**What you are asked to do:** The lines to extract run from the first line of the material below to the line containing "MB().tube([(x, y, .23), (x", both included; leave the pictures behind.

---------- Provided data

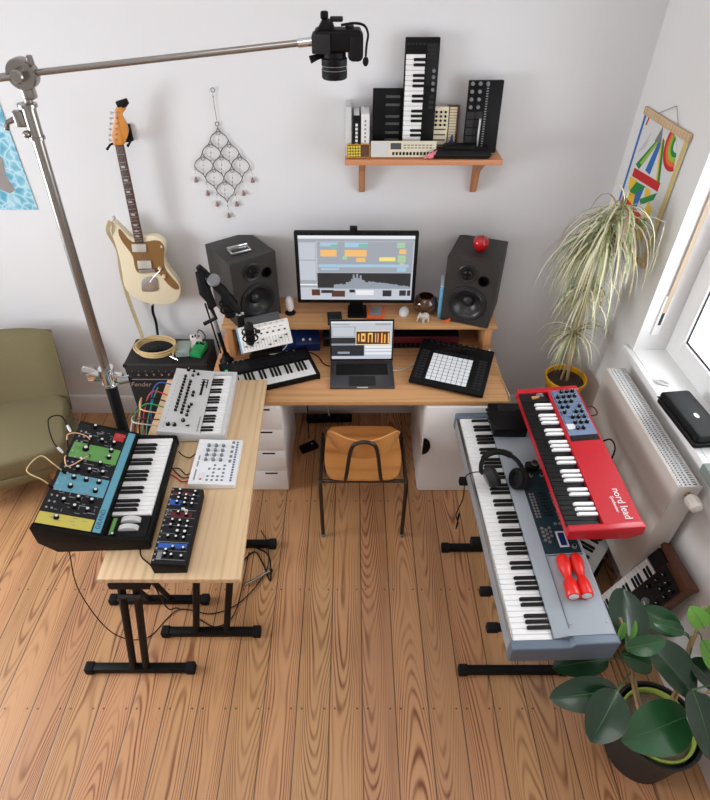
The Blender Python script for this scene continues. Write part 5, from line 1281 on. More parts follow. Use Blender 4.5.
# ------------------------------------------------------------------ olive armchair
ac = thing('armchair', 'olive green upholstered armchair on tapered wooden legs at the left edge', 'armchair', (-2.08, 2.47, 0), 22)
q = MB(); n_ = 20
seat = smooth2([(-.33, -.27), (0, -.30), (.33, -.27), (.36, -.05), (.34, .22), (0, .27), (-.34, .22), (-.36, -.05)], 5)
q.prism(seat, 'Z', .27, .42, 0, .035, 4); q.build('seat_cushion', 'olive_fabric', ac)
MB().prism(smooth2([(-.31, -.25), (.31, -.25), (.33, .2), (-.33, .2)], 4), 'Z', .22, .285, 0, .01, 2).build('seat_base', 'olive_fabric', ac)
bk = MB()
def backp(u, v, off):
    x = -.37 + .74 * u; cv = 1 - (2 * u - 1) ** 2
    yb = .20 + .08 * cv + .12 * v; z = .30 + .53 * v - .02 * (1 - cv) * v
    return Vector((x * (1 + .10 * v), yb + off, z))
N1, N2 = 16, 12
fv = [[bk.bm.verts.new(backp(i / N1, j / N2, -.055 + .045 * (abs(2 * i / N1 - 1) ** 6) + .03 * (j / N2) ** 8)) for j in range(N2 + 1)] for i in range(N1 + 1)]
rv = [[bk.bm.verts.new(backp(i / N1, j / N2, .055 - .03 * (abs(2 * i / N1 - 1) ** 6) - .02 * (j / N2) ** 8)) for j in range(N2 + 1)] for i in range(N1 + 1)]
for g_, fl in ((fv, False), (rv, True)):
    for i in range(N1):
        for j in range(N2):
            k_ = (g_[i][j], g_[i + 1][j], g_[i + 1][j + 1], g_[i][j + 1]); bk.bm.faces.new(k_[::-1] if fl else k_)
for i in range(N1):
    bk.bm.faces.new((fv[i][N2], fv[i + 1][N2], rv[i + 1][N2], rv[i][N2])); bk.bm.faces.new((fv[i + 1][0], fv[i][0], rv[i][0], rv[i + 1][0]))
for j in range(N2):
    bk.bm.faces.new((fv[0][j], fv[0][j + 1], rv[0][j + 1], rv[0][j])); bk.bm.faces.new((fv[N1][j + 1], fv[N1][j], rv[N1][j], rv[N1][j + 1]))
for f in bk.bm.faces: f.smooth = True
bmesh.ops.recalc_face_normals(bk.bm, faces=bk.bm.faces[:])
bk.build('backrest', 'olive_fabric', ac, sharp=80)
for (x, y) in ((-.22, -.20), (.20, -.20), (-.26, .2), (.26, .2)):
    MB().tube([(x, y, .23), (x * 1.06, y * 1.08, .0)], [.020, .011], 12).build('leg', 'oak_leg', ac)

# ------------------------------------------------------------------ chair at the desk
ch = thing('school_chair', 'plywood school chair with a brown steel frame pushed in at the desk', 'chair', (.060, 2.272, 0), 0)
mk('brown_steel', (64, 54, 46), 0.35, 0.6, var=0.05)
SCL = .94
sp = smooth2([(-.185, -.20), (-.09, -.218), (0, -.220), (.09, -.218), (.185, -.20), (.222, -.10), (.226, .04), (.205, .185), (.10, .205), (0, .206), (-.10, .205), (-.205, .185), (-.226, .04), (-.222, -.10)], 4)
q = MB(); 
def dish(x, y): return .438 - .016 * max(0, 1 - (x / .19) ** 2 - ((y + .02) / .17) ** 2) + .010 * max(0, (-y - .15) / .06)
NR = 9; rings = []
for k_ in range(NR + 1):
    s_ = k_ / NR
    rings.append([(x * s_ * SCL, y * s_) for x, y in sp] if k_ else [(0, 0)])
for zoff, flip in ((0, False), (-.012, True)):
    vr = [[q.bm.verts.new((x, y, dish(x, y) + zoff)) for x, y in rg] for rg in rings]
    for a, b_ in zip(vr, vr[1:]):
        n_ = len(b_)
        for j in range(n_):
            f = (a[0], b_[j], b_[(j + 1) % n_]) if len(a) == 1 else (a[j], b_[j], b_[(j + 1) % n_], a[(j + 1) % n_])
            q.bm.faces.new(f[::-1] if flip else f)
    if flip:
        for j in range(n_): q.bm.faces.new((keep[j], vr[-1][j], vr[-1][(j + 1) % n_], keep[(j + 1) % n_]))
    keep = vr[-1]
for f in q.bm.faces: f.smooth = True
bmesh.ops.recalc_face_normals(q.bm, faces=q.bm.faces[:])
q.build('seat', 'chair_ply', ch)
# curved backrest, lens-shaped seen from behind
q = MB(); NB = 20
def bkp(u, v, off):
    x = -.190 + .38 * u; e = math.sqrt(max(0, 1 - (2 * u - 1) ** 4))
    z0, z1 = .665 - .075 * e, .690 + .055 * e - .012 * (1 - (2 * u - 1) ** 2)
    return Vector((x, -.215 + .11 * (2 * u - 1) ** 2 - .02 * (v - .5) + off, z0 + (z1 - z0) * v))
f1 = [[q.bm.verts.new(bkp(i / NB, j / 6, 0)) for j in range(7)] for i in range(NB + 1)]
f2 = [[q.bm.verts.new(bkp(i / NB, j / 6, .011)) for j in range(7)] for i in range(NB + 1)]
for i in range(NB):
    for j in range(6):
        q.bm.faces.new((f1[i][j], f1[i + 1][j], f1[i + 1][j + 1], f1[i][j + 1])); q.bm.faces.new((f2[i][j], f2[i][j + 1], f2[i + 1][j + 1], f2[i + 1][j]))
    for j in (0, 6): q.bm.faces.new((f1[i][j], f2[i][j], f2[i + 1][j], f1[i + 1][j]))
for i in (0, NB):
    for j in range(6): q.bm.faces.new((f1[i][j], f1[i][j + 1], f2[i][j + 1], f2[i][j]))
for f in q.bm.faces: f.smooth = True
bmesh.ops.recalc_face_normals(q.bm, faces=q.bm.faces[:])
q.build('backrest', 'chair_ply', ch)
MB().tube(curve_pts([(-.098, -.205, .418), (-.088, -.222, .50), (-.070, -.236, .665), (-.050, -.242, .730), (0, -.244, .752), (.050, -.242, .730), (.070, -.236, .665), (.088, -.222, .50), (.098, -.205, .418)], 6), .0105, 10).build('back_hoop', 'brown_steel', ch)
for sx in (-1, 1):
    MB().tube(curve_pts([(sx * .226, -.255, .014), (sx * .229, -.235, .25), (sx * .231, -.215, .395), (sx * .231, -.16, .414), (sx * .231, .12, .414)], 6), .0115, 10).build('rear_leg', 'brown_steel', ch)
    MB().tube([(sx * .231, .12, .414), (sx * .231, .175, .402), (sx * .226, .225, .014)], .0115, 10).build('front_leg', 'brown_steel', ch)
    for y in (-.255, .225): MB().tube([(sx * .226, y, .0005), (sx * .226, y, .024)], .0145, 10).build('rubber_foot', 'mid_grey', ch)
MB().tube([(-.226, -.195, .408), (.226, -.195, .408)], .010, 10).build('rear_rail', 'brown_steel', ch)
MB().tube([(-.226, .12, .412), (.226, .12, .412)], .010, 10).build('front_rail', 'brown_steel', ch)

# cables and power strip under the desk
t = thing('power_strip', 'black power strip on the floor under the desk behind the chair', 'power strip', (-.16, 3.0, .001), 2)
q = MB().bx(-.16, .16, -.027, .027, 0, .042, 0, .006); q.build('body', 'black', t)
sk_ = MB().lathe([(.019, .0425), (.017, .0435), (0, .0435)], n=18).build('socket', 'charcoal', t, (-.125, 0, 0))
for i in range(1, 5): inst(sk_, t, (-.125 + .062 * i, 0, 0))
t = thing('power_adapter', 'black power adapter with a white light under the desk left of the chair', 'power adapter', (-.29, 2.72, .001), 30)
MB().bx(-.06, .06, -.03, .03, 0, .035, 0, .006).build('body', 'black', t); MB().bx(.02, .03, -.005, .005, .035, .0365).build('light', 'print_white', t)
for i, (pts, lab, c_) in enumerate((
    ([(-.36, 2.98, .66), (-.25, 2.95, .52), (-.05, 2.97, .56), (.12, 2.98, .53), (.30, 2.96, .60), (.36, 2.99, .68)], 'thick black cable bundle sagging under the back of the desk', 'black'),
    ([(-.34, 2.99, .67), (-.33, 2.95, .50), (-.30, 2.9, .30), (-.29, 2.78, .04)], 'black cable dropping from the desk to the power adapter', 'black'),
    ([(-.20, 3.0, .68), (-.25, 2.98, .50), (-.30, 2.97, .44), (-.36, 2.97, .50)], 'thin black cable hanging behind the drawer cabinet corner', 'black'),
    ([(.22, 3.02, .68), (.16, 3.0, .60), (.06, 3.0, .55), (.0, 3.0, .58)], 'thin black cable under the desk behind the chair seat', 'black'),
    ([(-.37, 2.96, .53), (-.31, 2.93, .50), (-.22, 2.95, .47), (-.16, 2.99, .06)], 'white cable running from the desk down to the power strip', 'outlet_white'))):
    cable('desk_cable', pts, .009 if i == 0 else .004, c_, lab)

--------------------

**The reply:**
The Blender Python script for this scene continues. Write part 5, from line 1281 on. More parts follow. Use Blender 4.5.
# ------------------------------------------------------------------ olive armchair
ac = thing('armchair', 'olive green upholstered armchair on tapered wooden legs at the left edge', 'armchair', (-2.08, 2.47, 0), 22)
q = MB(); n_ = 20
seat = smooth2([(-.33, -.27), (0, -.30), (.33, -.27), (.36, -.05), (.34, .22), (0, .27), (-.34, .22), (-.36, -.05)], 5)
q.prism(seat, 'Z', .27, .42, 0, .035, 4); q.build('seat_cushion', 'olive_fabric', ac)
MB().prism(smooth2([(-.31, -.25), (.31, -.25), (.33, .2), (-.33, .2)], 4), 'Z', .22, .285, 0, .01, 2).build('seat_base', 'olive_fabric', ac)
bk = MB()
def backp(u, v, off):
    x = -.37 + .74 * u; cv = 1 - (2 * u - 1) ** 2
    yb = .20 + .08 * cv + .12 * v; z = .30 + .53 * v - .02 * (1 - cv) * v
    return Vector((x * (1 + .10 * v), yb + off, z))
N1, N2 = 16, 12
fv = [[bk.bm.verts.new(backp(i / N1, j / N2, -.055 + .045 * (abs(2 * i / N1 - 1) ** 6) + .03 * (j / N2) ** 8)) for j in range(N2 + 1)] for i in range(N1 + 1)]
rv = [[bk.bm.verts.new(backp(i / N1, j / N2, .055 - .03 * (abs(2 * i / N1 - 1) ** 6) - .02 * (j / N2) ** 8)) for j in range(N2 + 1)] for i in range(N1 + 1)]
for g_, fl in ((fv, False), (rv, True)):
    for i in range(N1):
        for j in range(N2):
            k_ = (g_[i][j], g_[i + 1][j], g_[i + 1][j + 1], g_[i][j + 1]); bk.bm.faces.new(k_[::-1] if fl else k_)
for i in range(N1):
    bk.bm.faces.new((fv[i][N2], fv[i + 1][N2], rv[i + 1][N2], rv[i][N2])); bk.bm.faces.new((fv[i + 1][0], fv[i][0], rv[i][0], rv[i + 1][0]))
for j in range(N2):
    bk.bm.faces.new((fv[0][j], fv[0][j + 1], rv[0][j + 1], rv[0][j])); bk.bm.faces.new((fv[N1][j + 1], fv[N1][j], rv[N1][j], rv[N1][j + 1]))
for f in bk.bm.faces: f.smooth = True
bmesh.ops.recalc_face_normals(bk.bm, faces=bk.bm.faces[:])
bk.build('backrest', 'olive_fabric', ac, sharp=80)
for (x, y) in ((-.22, -.20), (.20, -.20), (-.26, .2), (.26, .2)):
    MB().tube([(x, y, .23), (x * 1.06, y * 1.08, .0)], [.020, .011], 12).build('leg', 'oak_leg', ac)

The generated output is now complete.